[Entries with scene source code]
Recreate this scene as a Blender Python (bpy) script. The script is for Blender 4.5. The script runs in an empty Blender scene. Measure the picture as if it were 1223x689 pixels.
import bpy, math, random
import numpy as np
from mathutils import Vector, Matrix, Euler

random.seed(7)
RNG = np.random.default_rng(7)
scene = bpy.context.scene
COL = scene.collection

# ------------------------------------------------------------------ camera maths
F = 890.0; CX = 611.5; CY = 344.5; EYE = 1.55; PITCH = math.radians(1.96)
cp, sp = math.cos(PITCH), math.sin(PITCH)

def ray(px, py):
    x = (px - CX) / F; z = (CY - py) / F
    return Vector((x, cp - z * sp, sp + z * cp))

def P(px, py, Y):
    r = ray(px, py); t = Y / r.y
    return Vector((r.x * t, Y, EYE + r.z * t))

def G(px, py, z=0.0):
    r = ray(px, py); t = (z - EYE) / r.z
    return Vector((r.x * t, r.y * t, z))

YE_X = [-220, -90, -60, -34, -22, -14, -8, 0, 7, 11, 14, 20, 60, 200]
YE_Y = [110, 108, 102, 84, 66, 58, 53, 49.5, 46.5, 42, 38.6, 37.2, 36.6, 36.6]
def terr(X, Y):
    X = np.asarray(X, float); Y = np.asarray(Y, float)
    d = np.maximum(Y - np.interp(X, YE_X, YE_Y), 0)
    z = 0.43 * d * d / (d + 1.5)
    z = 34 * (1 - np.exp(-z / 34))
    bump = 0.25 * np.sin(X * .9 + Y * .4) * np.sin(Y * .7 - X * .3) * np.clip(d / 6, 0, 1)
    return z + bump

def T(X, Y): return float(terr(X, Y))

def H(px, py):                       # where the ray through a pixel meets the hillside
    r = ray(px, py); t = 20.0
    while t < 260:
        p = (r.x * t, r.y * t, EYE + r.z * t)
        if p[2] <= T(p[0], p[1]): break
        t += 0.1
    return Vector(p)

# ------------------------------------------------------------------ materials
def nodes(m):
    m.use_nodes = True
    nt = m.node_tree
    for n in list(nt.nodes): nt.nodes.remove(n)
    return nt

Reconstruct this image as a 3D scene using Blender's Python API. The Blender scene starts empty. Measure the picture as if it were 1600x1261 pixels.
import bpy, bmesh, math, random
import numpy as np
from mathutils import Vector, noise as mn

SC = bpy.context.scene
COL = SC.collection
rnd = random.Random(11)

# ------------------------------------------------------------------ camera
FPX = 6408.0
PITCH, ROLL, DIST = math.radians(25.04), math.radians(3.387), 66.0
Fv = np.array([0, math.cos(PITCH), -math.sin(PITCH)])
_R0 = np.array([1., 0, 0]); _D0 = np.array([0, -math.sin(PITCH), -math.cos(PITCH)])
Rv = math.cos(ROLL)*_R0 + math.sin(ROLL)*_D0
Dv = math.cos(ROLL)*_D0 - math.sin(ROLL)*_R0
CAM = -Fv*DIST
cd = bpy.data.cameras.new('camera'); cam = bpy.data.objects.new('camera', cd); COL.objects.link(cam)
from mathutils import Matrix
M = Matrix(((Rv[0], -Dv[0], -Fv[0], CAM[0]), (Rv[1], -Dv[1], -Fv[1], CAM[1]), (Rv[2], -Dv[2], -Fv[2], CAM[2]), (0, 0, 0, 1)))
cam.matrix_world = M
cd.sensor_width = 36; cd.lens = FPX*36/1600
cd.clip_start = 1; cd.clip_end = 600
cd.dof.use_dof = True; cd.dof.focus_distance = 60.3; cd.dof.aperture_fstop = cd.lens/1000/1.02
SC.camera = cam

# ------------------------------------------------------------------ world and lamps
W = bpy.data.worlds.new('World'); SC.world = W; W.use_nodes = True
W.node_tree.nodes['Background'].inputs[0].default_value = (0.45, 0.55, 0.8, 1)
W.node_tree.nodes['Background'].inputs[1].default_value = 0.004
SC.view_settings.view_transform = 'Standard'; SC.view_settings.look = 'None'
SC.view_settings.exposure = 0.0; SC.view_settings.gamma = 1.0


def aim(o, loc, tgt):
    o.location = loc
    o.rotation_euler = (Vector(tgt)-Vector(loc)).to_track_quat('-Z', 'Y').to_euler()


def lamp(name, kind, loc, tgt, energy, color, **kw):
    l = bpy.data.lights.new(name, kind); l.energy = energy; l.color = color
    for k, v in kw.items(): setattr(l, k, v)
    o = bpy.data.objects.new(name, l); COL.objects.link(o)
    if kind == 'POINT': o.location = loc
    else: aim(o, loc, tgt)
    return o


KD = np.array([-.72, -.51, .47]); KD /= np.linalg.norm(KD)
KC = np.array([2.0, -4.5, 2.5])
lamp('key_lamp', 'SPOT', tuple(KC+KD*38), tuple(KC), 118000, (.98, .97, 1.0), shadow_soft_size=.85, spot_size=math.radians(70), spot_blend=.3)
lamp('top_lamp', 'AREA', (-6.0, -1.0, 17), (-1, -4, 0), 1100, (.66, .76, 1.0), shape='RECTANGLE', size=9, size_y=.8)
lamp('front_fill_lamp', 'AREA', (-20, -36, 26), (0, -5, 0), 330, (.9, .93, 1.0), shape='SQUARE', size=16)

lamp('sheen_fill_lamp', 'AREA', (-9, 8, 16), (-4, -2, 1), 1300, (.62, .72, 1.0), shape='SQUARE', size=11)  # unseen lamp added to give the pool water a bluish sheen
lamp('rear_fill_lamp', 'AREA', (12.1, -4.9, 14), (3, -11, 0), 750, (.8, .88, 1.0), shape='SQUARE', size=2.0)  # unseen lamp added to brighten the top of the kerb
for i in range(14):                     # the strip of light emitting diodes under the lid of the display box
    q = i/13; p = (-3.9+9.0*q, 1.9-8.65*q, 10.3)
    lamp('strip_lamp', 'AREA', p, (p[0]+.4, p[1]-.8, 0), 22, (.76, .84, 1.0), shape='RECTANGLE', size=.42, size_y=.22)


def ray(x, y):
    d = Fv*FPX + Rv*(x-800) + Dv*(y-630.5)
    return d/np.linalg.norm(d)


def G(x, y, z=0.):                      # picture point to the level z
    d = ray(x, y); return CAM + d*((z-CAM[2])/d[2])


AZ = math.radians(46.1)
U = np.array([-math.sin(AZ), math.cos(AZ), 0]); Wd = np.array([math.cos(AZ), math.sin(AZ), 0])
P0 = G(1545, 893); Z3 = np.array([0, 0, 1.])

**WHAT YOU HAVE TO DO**
Extract, please, the lines from the start of the entries above through the one with "def T(X, Y): return float(terr(X, Y))", both included, reproducing each exactly and adding nothing.

**SOLUTION TO THIS TASK**
Recreate this scene as a Blender Python (bpy) script. The script is for Blender 4.5. The script runs in an empty Blender scene. Measure the picture as if it were 1223x689 pixels.
import bpy, math, random
import numpy as np
from mathutils import Vector, Matrix, Euler

random.seed(7)
RNG = np.random.default_rng(7)
scene = bpy.context.scene
COL = scene.collection

# ------------------------------------------------------------------ camera maths
F = 890.0; CX = 611.5; CY = 344.5; EYE = 1.55; PITCH = math.radians(1.96)
cp, sp = math.cos(PITCH), math.sin(PITCH)

def ray(px, py):
    x = (px - CX) / F; z = (CY - py) / F
    return Vector((x, cp - z * sp, sp + z * cp))

def P(px, py, Y):
    r = ray(px, py); t = Y / r.y
    return Vector((r.x * t, Y, EYE + r.z * t))

def G(px, py, z=0.0):
    r = ray(px, py); t = (z - EYE) / r.z
    return Vector((r.x * t, r.y * t, z))

YE_X = [-220, -90, -60, -34, -22, -14, -8, 0, 7, 11, 14, 20, 60, 200]
YE_Y = [110, 108, 102, 84, 66, 58, 53, 49.5, 46.5, 42, 38.6, 37.2, 36.6, 36.6]
def terr(X, Y):
    X = np.asarray(X, float); Y = np.asarray(Y, float)
    d = np.maximum(Y - np.interp(X, YE_X, YE_Y), 0)
    z = 0.43 * d * d / (d + 1.5)
    z = 34 * (1 - np.exp(-z / 34))
    bump = 0.25 * np.sin(X * .9 + Y * .4) * np.sin(Y * .7 - X * .3) * np.clip(d / 6, 0, 1)
    return z + bump

def T(X, Y): return float(terr(X, Y))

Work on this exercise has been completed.